Two Muslim-turned-Christian ‘Pastors’ in Kampala have vowed to storm Parliament to protest against the imminent passing of the Islamic Banking Bill that seeks to operationalize Islamic banking services in Uganda.
The group led by ‘Pastor’ Stephen Waiswa of the Bible Evangelism Ministries allege that Islamic Banking is based on the Islamic Sharia’h Law, yet Uganda is not an Islamic country.
“We will go to Parliament and tell the MPs about the dangers of Islamic Banking,” said Pastor Waiswa, a former Muslim who studied in Iran, one of the staunch Islamic countries.
“Islamic Banking is based on Islamic principles which are anti-Christianity,” says Abdul Karim Waligo, another pastor from the same church located near Clock Tower, along Entebbe Road.
According to Pastor Waligo, Islamic banking is a brainchild of Muslim fundamentalists in the Middle East and a subtle way of spreading Islam as a religion to the rest of the world.
“Our Motto says, ‘For God and my country’. I am surprised that government wants to bring Islamic banking to our country,” he adds.
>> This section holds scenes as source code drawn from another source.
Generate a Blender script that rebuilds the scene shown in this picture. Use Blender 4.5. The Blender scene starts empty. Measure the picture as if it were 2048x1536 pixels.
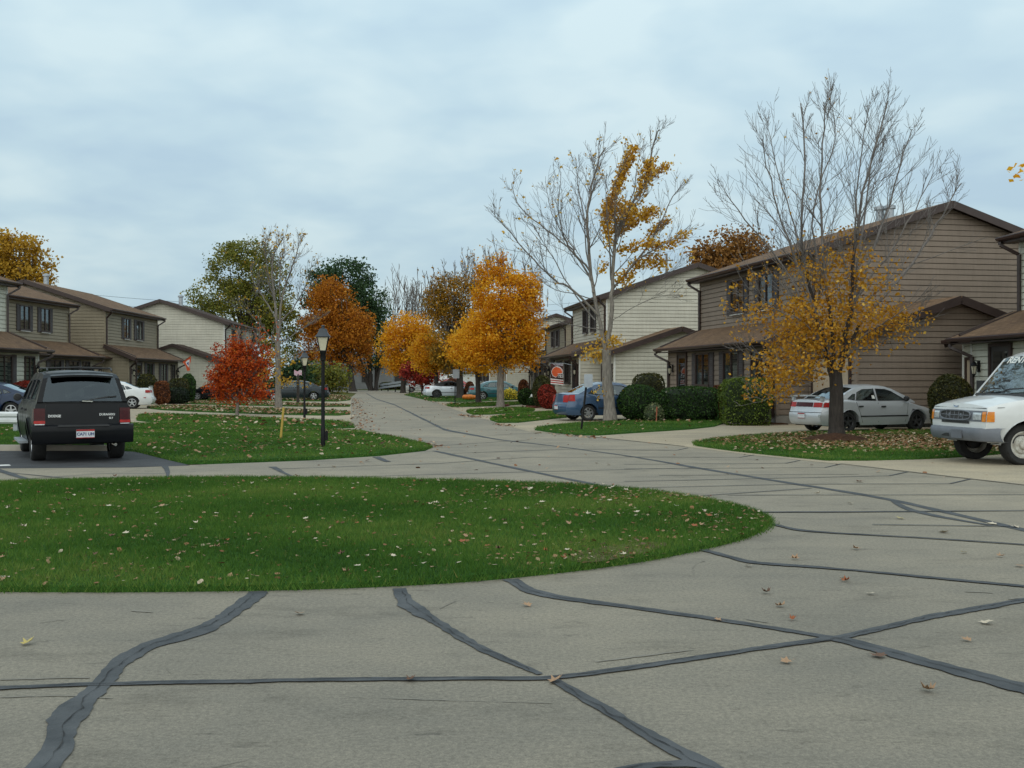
import bpy, bmesh, math, random
import numpy as np
from mathutils import Vector, Matrix
from mathutils.geometry import tessellate_polygon

scene = bpy.context.scene
COL = scene.collection
R = math.radians

# ------------------------------------------------------------------ camera, world, sun, exposure
FPX, HOR, EYE = 2150.0, 756.0, 1.6          # focal length in photo pixels, horizon row, eye height
cam_d = bpy.data.cameras.new("camera")
cam = bpy.data.objects.new("camera", cam_d); COL.objects.link(cam)
cam.location = (0, 0, EYE); cam.rotation_euler = (R(90), 0, 0)
cam_d.sensor_width = 36.0; cam_d.lens = 36.0 * FPX / 2048.0
cam_d.shift_y = -(768.0 - HOR) / 2048.0
cam_d.clip_start = 0.1; cam_d.clip_end = 3000
scene.camera = cam

SUN_EL, SUN_AZ = R(35), R(-168)              # azimuth from +Y, positive to +X
wd = bpy.data.worlds.new("World"); scene.world = wd; wd.use_nodes = True
nt = wd.node_tree; nt.nodes.clear()
wout = nt.nodes.new("ShaderNodeOutputWorld"); bg = nt.nodes.new("ShaderNodeBackground")
sky = nt.nodes.new("ShaderNodeTexSky"); sky.sky_type = 'NISHITA'; sky.sun_disc = False
sky.sun_elevation = SUN_EL; sky.sun_rotation = SUN_AZ; sky.air_density = 1.0; sky.dust_density = 1.5
tcw = nt.nodes.new("ShaderNodeTexCoord"); sepw = nt.nodes.new("ShaderNodeSeparateXYZ")
nt.links.new(tcw.outputs["Generated"], sepw.inputs[0])
mx = nt.nodes.new("ShaderNodeMath"); mx.operation = 'MAXIMUM'; mx.inputs[1].default_value = 0.0
nt.links.new(sepw.outputs["Z"], mx.inputs[0])
ad = nt.nodes.new("ShaderNodeMath"); ad.operation = 'ADD'; ad.inputs[1].default_value = 0.24
nt.links.new(mx.outputs[0], ad.inputs[0])
dvx = nt.nodes.new("ShaderNodeMath"); dvx.operation = 'DIVIDE'; nt.links.new(sepw.outputs["X"], dvx.inputs[0]); nt.links.new(ad.outputs[0], dvx.inputs[1])
dvy = nt.nodes.new("ShaderNodeMath"); dvy.operation = 'DIVIDE'; nt.links.new(sepw.outputs["Y"], dvy.inputs[0]); nt.links.new(ad.outputs[0], dvy.inputs[1])
cmb = nt.nodes.new("ShaderNodeCombineXYZ"); nt.links.new(dvx.outputs[0], cmb.inputs[0]); nt.links.new(dvy.outputs[0], cmb.inputs[1])
def wnoise(scale, detail, rough, off):
    mp = nt.nodes.new("ShaderNodeMapping"); mp.inputs["Location"].default_value = off
    mp.inputs["Rotation"].default_value = (0, 0, R(14)); mp.inputs["Scale"].default_value = (0.85, 0.9, 1)
    nt.links.new(cmb.outputs[0], mp.inputs[0])
    n = nt.nodes.new("ShaderNodeTexNoise"); n.inputs["Scale"].default_value = scale
    n.inputs["Detail"].default_value = detail; n.inputs["Roughness"].default_value = rough
    n.inputs["Distortion"].default_value = 0.25
    nt.links.new(mp.outputs[0], n.inputs["Vector"]); return n
n1 = wnoise(3.0, 3.0, 0.45, (3.1, 1.7, 0.4)); n2 = wnoise(7.5, 3.0, 0.5, (7.3, 2.2, 1.9))
mixn = nt.nodes.new("ShaderNodeMath"); mixn.operation = 'MULTIPLY_ADD'; mixn.inputs[1].default_value = 0.35
nt.links.new(n2.outputs["Fac"], mixn.inputs[0]); nt.links.new(n1.outputs["Fac"], mixn.inputs[2])
rmp = nt.nodes.new("ShaderNodeValToRGB"); cr = rmp.color_ramp
K = 0.85
def ck(c): return (c[0] * K, c[1] * K, c[2] * K, 1)
cr.elements[0].position = 0.50; cr.elements[0].color = ck((0.475, 0.635, 0.745))
cr.elements[1].position = 0.84; cr.elements[1].color = ck((0.64, 0.79, 0.835))
e = cr.elements.new(0.66); e.color = ck((0.54, 0.705, 0.785))
nt.links.new(mixn.outputs[0], rmp.inputs[0])
sc_ = nt.nodes.new("ShaderNodeVectorMath"); sc_.operation = 'SCALE'; sc_.inputs["Scale"].default_value = 10.0
gz = nt.nodes.new("ShaderNodeMapRange"); gz.inputs["From Min"].default_value = 0.0; gz.inputs["From Max"].default_value = 0.34; gz.inputs["To Min"].default_value = 8.0; gz.inputs["To Max"].default_value = 10.4
nt.links.new(sepw.outputs["Z"], gz.inputs["Value"]); nt.links.new(gz.outputs[0], sc_.inputs["Scale"])
nt.links.new(rmp.outputs[0], sc_.inputs[0])
mxw = nt.nodes.new("ShaderNodeMix"); mxw.data_type = 'RGBA'; mxw.inputs[0].default_value = 0.93
nt.links.new(sky.outputs[0], mxw.inputs[6]); nt.links.new(sc_.outputs[0], mxw.inputs[7])
nt.links.new(mxw.outputs[2], bg.inputs[0]); bg.inputs[1].default_value = 0.1
nt.links.new(bg.outputs[0], wout.inputs[0])

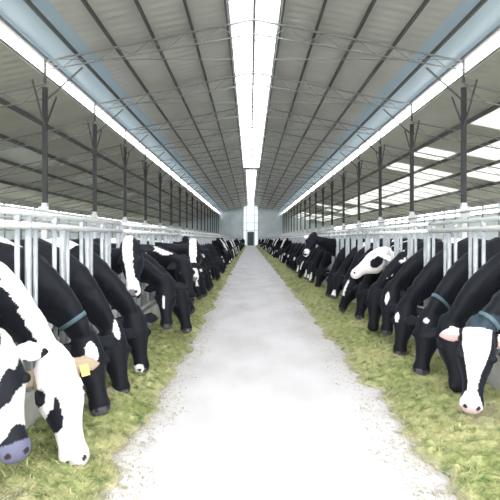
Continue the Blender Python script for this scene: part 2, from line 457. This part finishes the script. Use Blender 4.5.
    # coat
    ca = me.color_attributes.new('col', 'FLOAT_COLOR', 'POINT')
    buf = []
    off = V((seed*7.31, seed*3.17, seed*1.7))
    for v in me.vertices:
        co = v.co; r_ = co - P; t = r_.dot(d)/hs_; s = r_.dot(S)/hs_; f = r_.dot(Fn)/hs_
        n = noise.noise(co*1.9 + off); n2 = noise.noise(co*9 + off)*.5 + noise.noise(co*23 + off)*.3
        inhead = t > -.14 and abs(s) < .32 and abs(f) < .22 and (co - P).length < .75*hs_
        # how far along the neck
        if inhead and t > -.13:
            g = 'head'
        elif co.x > -.1 and co.z > .38: g = 'neck'
        else: g = 'body'
        if g == 'neck' and paint:
            j = min(range(NK + 1), key=lambda q: (co - pts[q][0]).length_squared)
            f = (co - pts[j][0]).dot(pts[j][2])/pts[j][4]; s = (co - pts[j][0]).dot(pts[j][1])/pts[j][3]; t = j/NK
        c = None
        if paint: c = paint(g, co, t, s, f, n, n2)
        if c is None:
            if g == 'head':
                c = BLACK
                if blaze:
                    t0_, t1_, w0, w1 = blaze
                    if t0_ < t + n2*.02 < t1_ and f > -.02 and abs(s + n2*.006) < w0 + (w1 - w0)*(t - t0_)/(t1_ - t0_): c = WHITE
                if t > .535: c = GREY
            elif g == 'neck':
                c = WHITE if n > .62 - white_body*.8 else BLACK
            else:
                c = WHITE if n + n2*.08 > .42 - white_body else BLACK
                if co.z < .5: c = WHITE if co.z > .06 else (.05, .045, .04)
                if -1.6 < co.x < -1.2 and co.z < .74 and abs(co.y) < .17 and co.z > .5: c = PINK
        if g == 'head' and min((co - (P + d*.19*hs_ + S*(q*.128*hs_) + Fn*(.035*hs_))).length for q in (-1, 1)) < .026: c = (.01, .008, .008)
        if g == 'head' and t > .5 and min((co - (P + d*.56*hs_ + S*(q*.048*hs_) + Fn*(.045*hs_))).length for q in (-1, 1)) < .019: c = (.03, .02, .02)
        buf += (*c, 1)
    ca.data.foreach_set('color', buf)
    o = link('cow', me)
    info = CowSpec(); info.P, info.N, info.d, info.F, info.S, info.pts, info.hs = P, N, d, Fn, S, pts, hs_
    return o, info

def collar(o, info, i=8):
    c, sd, up, w, h = info.pts[i]; c2 = info.pts[i + 1][0]; ax = (c2 - c).normalized()
    def rr(k, g): return ring(c + ax*k, sd, up, w + g, h + g, 28)
    mb = MB(); a, b_, e, f = rr(-.017, .002), rr(-.017, .012), rr(.017, .010), rr(.017, .0)
    v = a + b_ + e + f; n = 28; fc = []
    for q in range(4):
        for k in range(n): fc.append((q*n + k, q*n + (k+1) % n, ((q+1) % 4)*n + (k+1) % n, ((q+1) % 4)*n + k))
    mb.add(v, fc); s = mb.build('neck_strap', M['strap'], o, True); s['label'] = 'blue neck strap'
def ear_tag(o, info, s):
    base = info.P + info.d*.06 + info.S*(s*.18) + info.F*-.045
    t = base + info.F*.03
    mb = MB(); mb.beam(t - info.d*.005, t + info.d*.07, .055, .006, up=info.F); mb.tube([t - info.F*.03, t + info.F*.006], .008, 8)
    g = mb.build('ear_tag', M['tag'], o); g['label'] = 'yellow ear tag'

COWS = []
def hero(side, yc, P, N, Fw, label, **k):
    """P, N: world points; Fw: world direction the face looks"""
    x = FL if side < 0 else FR; rot = 0 if side < 0 else math.pi
    def loc(p): return V(((p.x - x)*(-side), (p.y - yc)*(-side), p.z))
    def dr(p): p = V(p); return V((p.x*(-side), p.y*(-side), p.z))
    ct = k.pop('collar', None); et = k.pop('etag', None)
    o, inf = make_cow(loc(P), loc(N), dr(Fw), **k)
    o.location = (x, yc, 0); o.rotation_euler = (0, 0, rot)
    tag(o, label, 'cow', 'cows at the headlocks')
    if ct: collar(o, inf, ct)
    for s in (et or ()): ear_tag(o, inf, s)
    COWS.append(o); return o, inf

# --- row on the left of the feed aisle
def p_piebald(g, co, t, s, f, n, n2):
    if g == 'head':
        if t > .50: return (.12, .12, .18)
        k = noise.noise(V((t*7, s*9, f*9)) + V((3.1, .4, 5))) + n2*.15
        return BLACK if k > .02 else (.55, .54, .53)
    if g == 'neck': return BLACK
hero(-1, 2.86, at(-5, 350, 2.95), at(12, 436, 2.86), (.55, -.8, .35), 'piebald grey-muzzled cow at the frame edge beside the heart-patched white face',
     vox=.011, seed=1, paint=p_piebald, etag=(1,))
def p_heart(g, co, t, s, f, n, n2):
    if g == 'head':
        if f > -.06 and (((t - .32)/.062)**2 + ((s - .062)/.048)**2 < 1 + n2*.5 or ((t - .26)/.07)**2 + ((s - .035)/.02)**2 < 1): return BLACK
        if ((t - .17)/.05)**2 + ((s*EYES + .125)/.045)**2 < 1.0 + n2*.4: return BLACK
        if abs(s) > .115 and t < .12: return (.30, .24, .17)
        return (.80, .77, .76) if t < .54 else (.62, .56, .58)
    if g == 'neck': return WHITE if f*.8 - s*.7 > .40 + n2*.25 or t > .96 else BLACK
EYES = -1
hero(-1, 3.58, at(54, 364, 3.56), at(75, 459, 3.40), (.35, -.9, .35), 'white-faced cow with a black heart-shaped patch and a white-banded neck',
     vox=.011, seed=2, paint=p_heart, etag=(-1,), scale=1.12)
def p_star(t0, t1, s0, w, col=WHITE, body=None):
    def p(g, co, t, s, f, n, n2):
        if g == 'head' and f > -.02 and ((t - (t0 + t1)/2)/((t1 - t0)/2))**2 + ((s - s0)/max(w, .001))**2 < 1 + n2*.6: return col
        if g == 'head' and t > .545: return GREY
        if g == 'head': return BLACK
        if g == 'neck': return body(co) if body else BLACK
    return p
hero(-1, 4.30, at(86, 340, 4.36), at(103, 419, 4.22), (.5, -.8, .3), 'black cow with a blue neck strap and a white forehead patch, muzzle in the feed',
     vox=.013, seed=3, paint=p_star(.03, .2, .0, .05), collar=9)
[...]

The two pastors made the pronouncement as they addressed gatherers who were attending a public debate between pastors and sheikhs.
Contrary to the pastors’ concerns, proponents of Islamic banking say it paves way for the sharing of net profit/loss and the risk involved in a proportional manner between the lender and the beneficiary.
“If a financier is expecting a claim on profits of a project, it is necessary that he/she should also carry a proportional share of the loss of that project,” an official from Tropical bank says. Tropical Bank is one those local commercial banks that are slated to begin Islamic banking as soon as Parliament clears the related bill.
According to the Bill, willing commercial banks and other financial institutions recognized by the Bank of Uganda will be free to offer the Islamic banking services and products under the system that is already running in Kenya and Tanzania, Uganda’s EAC partners.
Unlike conventional commercial banking, Islamic banking, experts say, does not base loan acquisition on the collateral, the reason why government is interested in having this type of banking, especially at the time when interest rates in the country can only be managed by a few individuals and businesses.
At the presentation of the 2017/18 national budget last month, President Yoweri Museveni said his government would operationalize Islamic banking soon to serve property-less borrowers, stressing that commercial banks had resisted lowering their lending rates.
‘Western’ or conventional financing looks
to profit through interest payments and makes the beneficiary completely liable for any risk.
Efforts to contact Kawempe North MP Latif Ssebaggala to give a comment were futile as his known phone contacts were off. A Muslim, Ssebaggala is one of the MPs that vehemently support the bill.
Meanwhile, groups of Muslim and non-Muslim businessmen this reporter talked to are in favour of Islamic banking and are hopeful that it will help them access funding to expand their businesses.
“I have a welding business in Kisenyi which needs funding but our banks have lending conditions that I can’t fulfill. I hope Islamic banking will help me grow my business,” says one Yunus Kitata.
According to Prof. Raj Bhala of the University of Kansas Law School, Islamic finance is a roughly US $3 trillion industry and Islamic financial products are offered in Islamic and non-Islamic countries to Muslim and non-Muslims alike.
But Prof. Bhala says that with so much attention since 9-11, Middle East conflicts, and world-wide terrorism, ‘the nature of Islamic finance is not widely understood despite being successful, and founded on an ethically well-based system’.